Given task:
Look through the data below. Collect every line where the word "from" occurs.

Data excerpt:
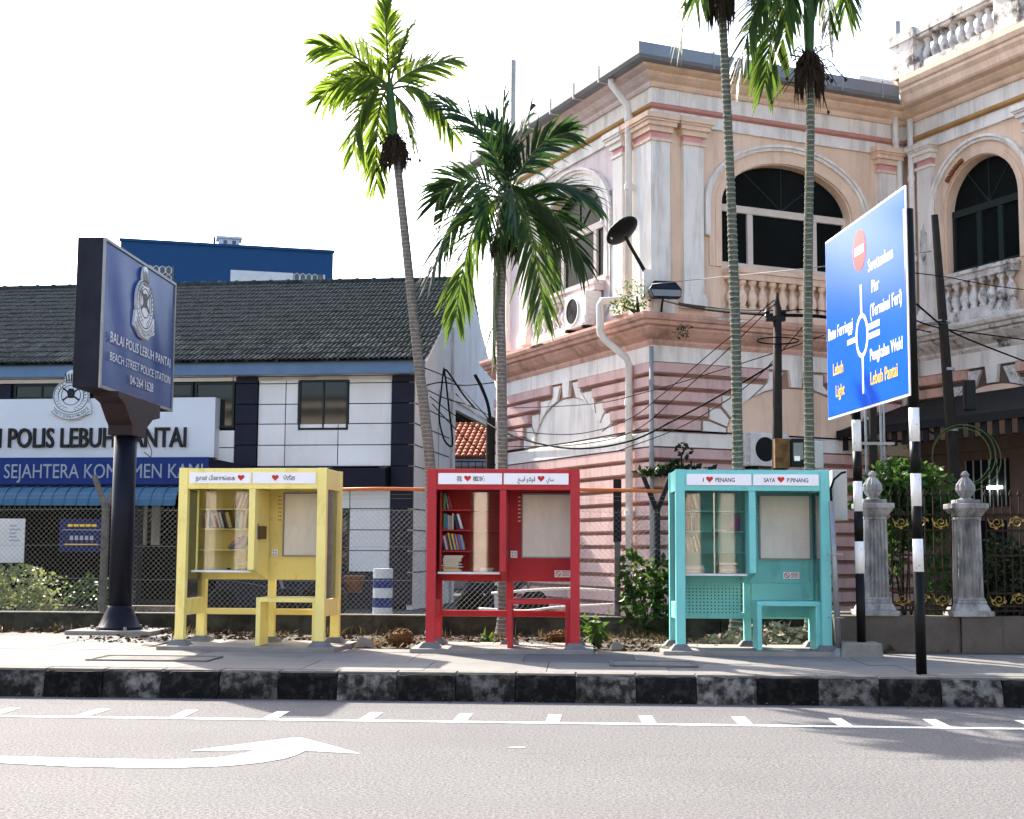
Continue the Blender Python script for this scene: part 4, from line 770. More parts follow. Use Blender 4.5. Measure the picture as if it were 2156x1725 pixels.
for T, c in ((yc, 'yellow'), (rc, 'red'), (tc, 'turquoise')):
    zt, z3, z2, z1 = 1.682, 1.432, 1.172, .913
    if c == 'yellow':
        shelf_row(c, T, .52, .8, .46, zt, 'on the top shelf', .3, .15, .2); shelf_row(c, T, .17, .30, .46, z3, 'on the second shelf', 0); shelf_row(c, T, .31, .56, .46, z3, 'on the second shelf', -.3); shelf_row(c, T, .58, .86, .46, z3, 'on the second shelf', .1)
        shelf_row(c, T, .48, .70, .46, z2, 'on the third shelf', .72, .17, .22); pile(c, T, .64, .45, z1, 6, 'on the white worktop', .22); pile(c, T, .2, .45, z1, 1, 'on the white worktop', .3)
    elif c == 'red':
        shelf_row(c, T, .155, .2, .46, zt, 'on the top shelf', 0, .17, .2); shelf_row(c, T, .21, .29, .46, zt, 'on the top shelf', -.22, .16, .2); shelf_row(c, T, .16, .31, .46, z3, 'on the second shelf', 0, .16, .21); shelf_row(c, T, .33, .42, .46, z3, 'on the second shelf', -.28, .17, .2)
        shelf_row(c, T, .17, .44, .46, z2, 'on the third shelf', -.22, .17, .22); pile(c, T, .16, .45, z1, 9, 'in the left worktop pile', .24); pile(c, T, .62, .4, z1, 2, 'by the glass on the worktop', .18)
    else:
        shelf_row(c, T, .155, .24, .46, zt, 'on the top shelf', -.04, .16, .2); shelf_row(c, T, .25, .42, .46, zt, 'on the top shelf', -.3, .16, .21); shelf_row(c, T, .155, .35, .46, z3, 'on the second shelf', 0, .17, .22); shelf_row(c, T, .155, .38, .46, z2, 'on the third shelf', -.22, .17, .22)
        pile(c, T, .155, .42, z1, 4, 'in the left worktop pile', .27); pile(c, T, .58, .45, z1, 6, 'in the right worktop pile', .24); book(c, T, .72, .5, z3+.002, .13, .18, .03, 0, 'standing face out on the second shelf', 11); pile(c, T, .5, .45, z3, 1, 'on the second shelf', .2)
# electrical box and conduit at the right of the turquoise booth
eb = thing('electrical_box', 'grey metal electrical box on the turquoise booth\'s right end', 'box', (3.0, 17.55, 1.90)); bev(box('cabinet', 'grey_box', eb, .06, .24, -.1, .15, 0, .62), .006); box('door', 'grey_box', eb, .075, .225, -.106, -.1, .02, .6); box('bracket', 'galvanised', eb, -.02, .06, -.02, .02, .25, .33)
cd = thing('steel_conduit', 'bent steel conduit with black cable beside the turquoise booth', 'pipe', (3.02, 16.98, P_)); MB().tube([(0, 0, .04), (-.03, 0, 1.0), (-.06, 0, 1.84)], .034, 12).build('pipe', 'galvanised', cd, True)
MB().tube([(-.06, 0, 1.84), (-.065, 0, 1.98), (-.02, .02, 2.10), (.08, .1, 2.18), (.15, .2, 2.2)], .014, 8).build('cable', 'cable', cd, True); MB().lathe((0, 0, 0), [(.1, 0), (.1, .02), (.05, .08), (.036, .1)], 12).build('collar', 'galvanised', cd)
for z in (.45, 1.2): MB().box(-.12, .06, -.04, .03, z, z+.015).build('clamp', 'galvanised', cd)

# ------------------------------------------------------------------ police station sign on a pole
PG = thing('police_sign', 'dark blue police station sign box on a black pole', 'sign', (-6.72, 20.2, P_))
pl = bev(box('plinth', 'plinth', PG, -.62, .62, -.5, .55, -.05, .06), .01)
base = MB().lathe((0, 0, .06), [(.33, 0), (.33, .03), (.3, .04), (.18, .3), (.17, .34)], 20); base.build('flared_base', 'navy_paint', PG, True); bt = MB().lathe((0, 0, 0), [(.025, 0), (.025, .05)], 6).mesh('bolt', 'galvanised')
for i in range(6): ob('bolt', bt, PG, (.4*cos(i*pi/3), .4*sin(i*pi/3), .06))
MB().lathe((0, 0, .3), [(.165, 0), (.165, 2.75)], 24).build('pole', 'navy_paint', PG, True)
bk = MB(); pr = [(-.25, 2.86), (.25, 2.86), (.25, 3.0), (.5, 3.16), (.78, 3.22), (.78, 3.42), (-.78, 3.42), (-.78, 3.34), (-.55, 3.28), (-.35, 3.08), (-.25, 3.0)]
bk.prism([(a*1.25, b_) for a, b_ in pr], -.16, .2, lambda a, b_, d: (d, a, b_)); bk.build('bracket', 'maroon_dark', PG)
SX0, SX1, SY0, SY1, SZ0, SZ1 = -.3, .085, -1.42, 1.98, 3.42, 5.52
bx = bev(box('sign_box', 'navy_side', PG, SX0, SX1-.02, SY0, SY1, SZ0, SZ1), .012)
fm = mat('sign_face', (.024, .066, .23), (.014, .042, .16), scale=.8, amt=.8, rough=.22, spec=.04); fm.node_tree.nodes['Principled BSDF'].inputs['Coat Weight'].default_value = .02; fm.node_tree.nodes['Principled BSDF'].inputs['Coat Roughness'].default_value = .12
fc = MB(); n = 24                                # buckled vinyl face
for j in range(9):
    for i in range(n+1):
        u, w = i/n, j/8; fc.v.append((SX1-.008+.022*sin(pi*u)*sin(pi*w)+.009*sin(u*19+w*5)*sin(pi*w), SY0+.03+(SY1-SY0-.06)*u, SZ0+.03+(SZ1-SZ0-.06)*w))
fc.F = [(j*(n+1)+i, j*(n+1)+i+1, (j+1)*(n+1)+i+1, (j+1)*(n+1)+i) for j in range(8) for i in range(n)]; fco = fc.build('sign_face', 'sign_face', PG, True)
ft = MB()
for q in ((SY0, SY1, SZ0, SZ0+.04), (SY0, SY1, SZ1-.04, SZ1), (SY0, SY0+.04, SZ0+.04, SZ1-.04), (SY1-.04, SY1, SZ0+.04, SZ1-.04)): ft.box(SX1-.02, SX1+.012, *q)
ft.build('edge_trim', 'galvanised', PG)
XF = SX1+.032
text('BALAI POLIS LEBUH PANTAI', PG, (XF, SY0+.28, 4.10), .15, 2.85, 'silver_ink', pi/2); text('BEACH STREET POLICE STATION', PG, (XF, SY0+.29, 3.84), .125, 2.86, 'silver_ink', pi/2); text('04-264 1628', PG, (XF, SY0+1.18, 3.61), .14, 1.1, 'silver_ink', pi/2)
crest(PG, (XF-.02, SY0+1.72, 4.34), 1.06, pi/2, 'silver_ink', 'navy_paint')
MB().tube([(.12, .5, 2.95), (.16, .75, 2.7), (.16, .72, 2.6), (.14, .45, 2.66)], .008, 5).build('loose_wire', 'dry_frond', PG)

# ------------------------------------------------------------------ blue direction sign on two striped poles
DS = thing('direction_sign', 'blue roundabout direction sign on black and white poles', 'sign', (3.40, 14.63, P_))
vx, vy = 3.0-3.36, 17.3-14.6; LN = sqrt(vx*vx+vy*vy); ang = math.atan2(-vy, -vx)        # board runs from its far end to its near end
far_ = (3.0-3.40, 17.3-14.63); bo = (far_[0], far_[1], 0)
def stripes(x0, y0, x1, y1, z0, zt, cuts, r):
    n = len(cuts)
    for i in range(n-1):
        a, c = cuts[i], cuts[i+1]; f1, f2 = (a-z0)/(zt-z0), (c-z0)/(zt-z0)
        MB().tube([(x0+(x1-x0)*f1, y0+(y1-y0)*f1, a), (x0+(x1-x0)*f2, y0+(y1-y0)*f2, c)], r, 16).build('pole_black_band' if i % 2 == 0 else 'pole_white_band', 'pole_black' if i % 2 == 0 else 'pole_white', DS, True)
stripes(.03, 0, .0, 0, 0, 4.82, [0, 1.035, 1.37, 1.705, 2.04, 2.37, 2.72, 4.82], .054)
stripes(-.1, 2.42, -.12, 2.42, .16, 5.0, [.16, .98, 1.36, 1.72, 2.08, 2.44, 2.82, 5.0], .054)
blk = MB().frus(-.38, .12, 2.2, 2.62, -.03, -.35, .1, 2.22, 2.6, .17).build('concrete_block', 'concrete', DS); bev(blk, .02)
bd = ob('board', MB().box(-.02, LN+.02, 0, .02, 3.12-P_, 5.35-P_).mesh('board', 'sign_white'), DS, bo, (0, 0, ang)); bev(bd, .012)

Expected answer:
Continue the Blender Python script for this scene: part 4, from line 770. More parts follow. Use Blender 4.5. Measure the picture as if it were 2156x1725 pixels.
vx, vy = 3.0-3.36, 17.3-14.6; LN = sqrt(vx*vx+vy*vy); ang = math.atan2(-vy, -vx)        # board runs from its far end to its near end